There is a 100-percent chance that the next time any president asks any congress for a use-of-force authorization, he or she will get it. The only stipulations they add to any authorizations will be positive ones-specifying what laws the authorization supersedes without mentioning any that it doesn't, and possibly specifying projects that will benefit the home districts of individual legislators. The days of congress acting as a check on presidential war powers are over.
Tying the hands of the Executive in this War on Terror would put the public at risk. Sometimes you need to shoot first and answer questions later.
The days of congress acting as a check on presidential war powers are over.
Tim, I fear that you are right. gaius, is there room in your escape chariot?
Dang, you guys beat me to it.
I mean honestly, do you think these people even read what they pass in the first place?
The days of congress acting as a check on presidential war powers are over.
Only because Congress lacks the political will to use the tools the Founders gave them - especially, the power of the purse.
If they want the eavesdropping program stopped, they take should take affirmative, Congressional/legislative action to stop it.
Its not that Congress can't act as a check on the President's war powers. Its that they don't especially want to. Better to strut and bloviate than actually do something you might be held responsible for later.
Coach,
Funny how even the Dems in Congress aren't exactly making a stand. Isolated ones like Feingold, sure, but I think the vote was 96-3 against his attempts to amend PATRIOT. So I'm not so sure that even if we add a few more donkeys to that auspicious chamber that it's going be much more than the rubber stamp it is now.
And I don't remember the divided government stopping Clinton's many uses of the military.
Why is nobody asking why George Will hates America?
quasibill,
I am hoping that was a joke.
The Democrats, as a minority party do not get to set the agenda. They get to vote on Republican proposals. A few more donkeys, as you put it, could flip the leadership.
It is true that Clinton was able to use the military in the Balkans, but it is not true that Congress did not act as a check on those powers. And if you think the '98 House would have signed off on a bill for warrantless searches with no oversight, I really have to question your interpretation of those times.
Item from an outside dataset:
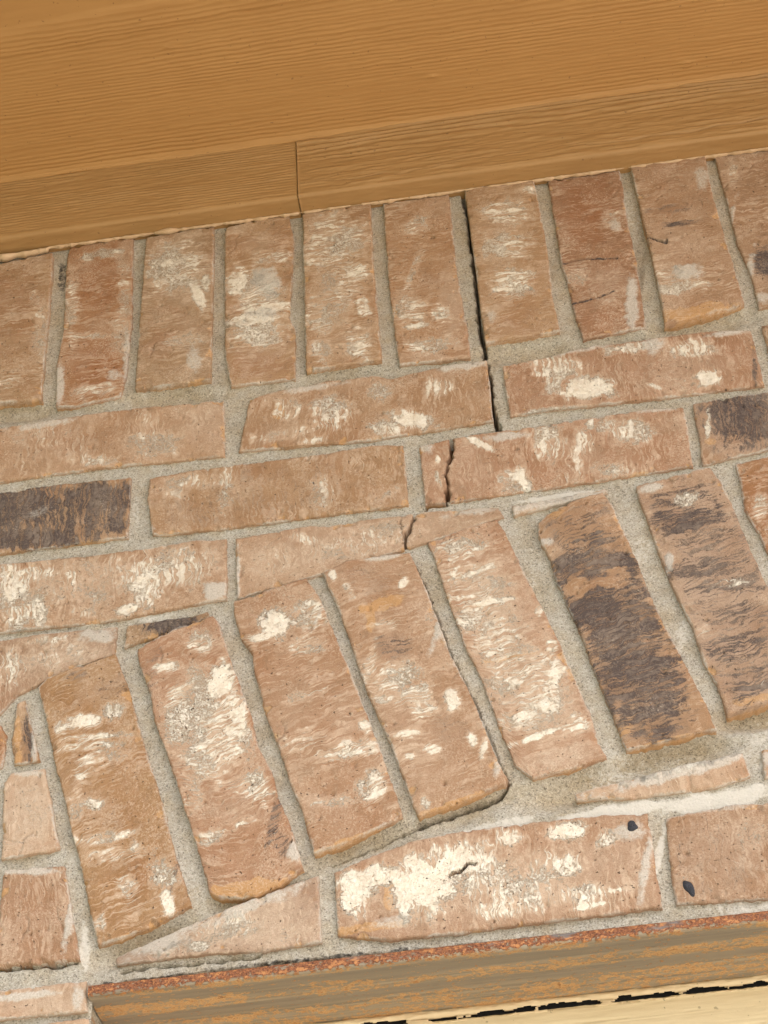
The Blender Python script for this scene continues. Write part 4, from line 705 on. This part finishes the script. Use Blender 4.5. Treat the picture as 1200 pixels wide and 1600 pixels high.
    for i, dp in enumerate(deep):
        ring = cc.copy(); ring[:, 1] = np.maximum(ring[:, 1] + 1.5, dp)
        ring[:, 0] += .5 * fbm(cc[:, 0] + cc[:, 2], ring[:, 1] * 3, 6, seed + 20 + i, 2); ring[:, 2] += .5 * fbm(cc[:, 0] - cc[:, 2], ring[:, 1] * 3, 6, seed + 24 + i, 2)
        co = np.vstack([co, ring])
        bb = bl.copy(); bb[:, 2] += dp; bb[:, 0] += dp * .7; bb[:, 1] += dp * .7
        bco = np.vstack([bco, bb])
        new = base + np.arange(len(loop)); base += len(loop)
        F.append(np.stack([prev, np.roll(prev, -1), np.roll(new, -1), new], 1)[:, ::-1])
        prev = new
        so_ = .55 if k not in ('H1', 'I1') else .25
        for kk, val in (('wht', 0), ('drk', 0), ('mrt', .12), ('red', 0), ('pale', .2), ('org', so_)):
            att[kk] = np.r_[att[kk], np.full(len(loop), val, float)]
    # back cap ring closed with one n-gon is avoided: the back is bedded in mortar
    ctr = np.array([co[:nu * nv, 0].mean(), 0, co[:nu * nv, 2].mean()])
    att['bco'] = bco
    me = mesh_from(kind, (co - ctr) / 1000, np.vstack(F), att)
    o = link(kind, me, M_BRICK, wall, (ctr[0] / 1000, 0, Z0 + ctr[2] / 1000))
    rs = np.random.RandomState(seed)
    tint = TINT.get(k, [TAN, BRN, PEACH, RED, PALE][seed % 5])
    j = 1 + .06 * (rs.rand() - .5)
    o.color = (tint[0] * j, tint[1] * j, tint[2] * j, 1)
    if k in DARKLABEL: o['label'] = DARKLABEL[k]
    N_TRI += 2 * sum(len(f_) for f_ in F)
    return o

BOBJ = {}
for n_, (k, spec) in enumerate(ALL.items()):
    BOBJ[k] = build_brick(k, spec, 11 + n_ * 7, k not in BRICKS)

# black stone in one brick; the other's dark hole is painted as a black lump
def pebble_hole(k, cx, cz, rx, rz, rot, seed):
    nu, nv = 18, 10
    th = np.linspace(0, 2 * np.pi, nu, endpoint=False); ph = np.linspace(.05, np.pi / 2 + .5, nv)
    TH, PH = np.meshgrid(th, ph, indexing='ij')
    w = 1 + .22 * np.sin(2 * TH + seed) + .12 * np.sin(3 * TH + 2 * seed)
    a = np.sin(PH) * np.cos(TH) * rx * w; b = np.sin(PH) * np.sin(TH) * rz * w
    cr, sr = math.cos(rot), math.sin(rot)
    y = -np.cos(PH) * 1.5 + .3 * fbm(a * 1.0, b * 1.0, 2.5, seed, 2)
    co = np.stack([a * cr - b * sr, y, a * sr + b * cr], 2).reshape(-1, 3)
    F = []
    for i in range(nu):
        for j in range(nv - 1):
            i2 = (i + 1) % nu
            F.append((i * nv + j, i * nv + j + 1, i2 * nv + j + 1, i2 * nv + j))
    me = mesh_from('pebble_hole', co / 1000, F)
    o = link('pebble_hole', me, M_STONE_HOLE, BOBJ[k])
    bl = BOBJ[k].location
    vv_ = np.empty(len(BOBJ[k].data.vertices) * 3, np.float32); BOBJ[k].data.vertices.foreach_get('co', vv_); vv_ = vv_.reshape(-1, 3)
    near = np.hypot(vv_[:, 0] + bl[0] - cx / 1000, vv_[:, 2] + bl[2] - Z0 - cz / 1000) < .003
    o.location = (cx / 1000 - bl[0], float(vv_[near, 1].min()) + .0004, Z0 + cz / 1000 - bl[2])
pebble_hole('L3', 123.2, -278.2, 2.9, 5.8, .1, 3)
pebble_hole('L2', 95.9, -232.5, 3.8, 3.2, .3, 5)  # dark hole in the face, its shade given as a black lump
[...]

Let me give you a possible scenario in the future - Dems take over house and Senate and Jeb Bush is President in 2009. He proposes invading and occupying Iran, just like we did Iraq, although he says this time, his VP insists, we will be greeted as liberators. His Secretary of State provides a presentation showing aerial photos of where we "know" their weapons of mass destruction are at the UN.
Is it really plausible that a Democratic Congress would then offer him a blank check?
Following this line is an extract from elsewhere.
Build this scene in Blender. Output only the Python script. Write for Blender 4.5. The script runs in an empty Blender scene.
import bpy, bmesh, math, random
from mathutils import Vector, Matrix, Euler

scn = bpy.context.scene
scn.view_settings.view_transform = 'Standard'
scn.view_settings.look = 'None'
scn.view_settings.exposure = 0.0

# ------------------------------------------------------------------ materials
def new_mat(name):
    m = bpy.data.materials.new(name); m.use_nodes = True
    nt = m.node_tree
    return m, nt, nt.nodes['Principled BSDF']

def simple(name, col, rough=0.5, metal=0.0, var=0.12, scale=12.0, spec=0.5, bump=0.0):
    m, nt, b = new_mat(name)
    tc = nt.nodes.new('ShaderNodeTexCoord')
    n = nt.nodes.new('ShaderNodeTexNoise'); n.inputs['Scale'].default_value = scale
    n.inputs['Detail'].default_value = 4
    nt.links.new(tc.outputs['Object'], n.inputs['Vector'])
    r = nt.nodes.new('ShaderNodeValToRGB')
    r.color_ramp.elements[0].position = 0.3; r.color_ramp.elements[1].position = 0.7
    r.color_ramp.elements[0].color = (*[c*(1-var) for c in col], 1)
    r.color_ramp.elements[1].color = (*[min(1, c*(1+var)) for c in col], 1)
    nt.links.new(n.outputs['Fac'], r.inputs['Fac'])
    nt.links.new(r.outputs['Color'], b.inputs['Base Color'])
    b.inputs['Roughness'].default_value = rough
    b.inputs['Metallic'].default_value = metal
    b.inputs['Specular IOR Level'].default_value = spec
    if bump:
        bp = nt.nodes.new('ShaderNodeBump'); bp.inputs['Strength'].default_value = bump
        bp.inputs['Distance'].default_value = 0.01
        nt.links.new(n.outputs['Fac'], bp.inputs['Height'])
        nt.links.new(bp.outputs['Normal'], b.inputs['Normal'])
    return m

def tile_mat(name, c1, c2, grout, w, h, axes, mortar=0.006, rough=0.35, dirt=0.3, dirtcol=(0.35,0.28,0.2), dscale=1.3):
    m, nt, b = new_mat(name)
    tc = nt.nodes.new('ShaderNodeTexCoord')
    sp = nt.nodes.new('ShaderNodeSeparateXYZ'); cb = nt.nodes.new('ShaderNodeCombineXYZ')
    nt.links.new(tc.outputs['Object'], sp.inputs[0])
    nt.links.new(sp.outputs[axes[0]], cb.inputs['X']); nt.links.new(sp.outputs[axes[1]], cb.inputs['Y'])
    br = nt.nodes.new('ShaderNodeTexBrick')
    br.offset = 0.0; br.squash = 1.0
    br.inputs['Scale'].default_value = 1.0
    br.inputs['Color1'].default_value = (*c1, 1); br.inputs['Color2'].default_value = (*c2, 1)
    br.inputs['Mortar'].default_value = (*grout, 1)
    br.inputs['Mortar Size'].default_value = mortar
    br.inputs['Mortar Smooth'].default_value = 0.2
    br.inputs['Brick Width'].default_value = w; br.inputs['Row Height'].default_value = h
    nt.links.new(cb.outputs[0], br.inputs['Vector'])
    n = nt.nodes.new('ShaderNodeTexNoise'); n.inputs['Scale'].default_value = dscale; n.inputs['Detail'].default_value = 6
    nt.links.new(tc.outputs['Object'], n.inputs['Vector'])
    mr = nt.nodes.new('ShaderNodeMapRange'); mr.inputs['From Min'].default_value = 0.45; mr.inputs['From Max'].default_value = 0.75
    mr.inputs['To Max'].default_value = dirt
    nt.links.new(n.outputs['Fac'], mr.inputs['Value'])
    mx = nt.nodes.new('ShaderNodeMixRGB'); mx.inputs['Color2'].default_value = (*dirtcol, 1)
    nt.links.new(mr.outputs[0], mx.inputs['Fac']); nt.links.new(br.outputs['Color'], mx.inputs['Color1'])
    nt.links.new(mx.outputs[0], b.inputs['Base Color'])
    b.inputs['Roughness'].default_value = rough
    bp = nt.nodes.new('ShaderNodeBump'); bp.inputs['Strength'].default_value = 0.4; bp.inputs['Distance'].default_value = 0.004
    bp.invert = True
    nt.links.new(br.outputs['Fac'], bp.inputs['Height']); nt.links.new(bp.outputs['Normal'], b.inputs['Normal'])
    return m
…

I mean, I think they are cowardly, but simple electoral politics would have them vote against something like that.
And I don't remember the divided government stopping Clinton's many uses of the military.
IIRC, congress did not authorize force in Kosovo, so I'm revising my 100-percent estimate down to 99 percent. Given what actually happened in the case of Kosovo, I'll add that there's a 100-percent chance that presidents will continue to go to war when and where they want to, with the only bar to that being, as it is now, feasibility.
Unfortunately, that bar was not up during GWB's Iraq misadventure.
Impeach Bush now!
Er,um, of course this means that Cheney becomes president...
So from now on we'll have a Very Brady Congress? "Exact words, Greg!"
The AUMF didn't specifically limit the president's authority to have sex with a chicken while balancing on one foot atop the Washington Monument. Next time, Congress better cover its ass and include a line about that.
as such, PM, the president is welcome to get fucked atop the washington monument.
Julian Sanchez,
Actually, I don't have any problem with it. Congress is the more important war-regulating power of the two branches (as both the text of the Constitution and the general understanding of the 1780s about which branch regulated war illustrate) and it has abdicated this respondibility far too much in the 20th century
Hakluyt, you've hit the nail on the head. Yeah, presidents like to run amok while wearing their Commander-in-Chief hats, but it's Congress that has refused time and again to assert its clear authority to limit presidential action. First, the power to declare war wasn't an "ink blot" and still applies to modern war (why wouldn't it???), and second, Congress controls the purse.
I wonder what it is about the presidency that makes presidents so gung ho about war. I wrote an article some time ago looking at whether a president could veto a declaration of war. Of course, the topic had barely been touched before, because no one could imagine Congress being for a war while the president was against it.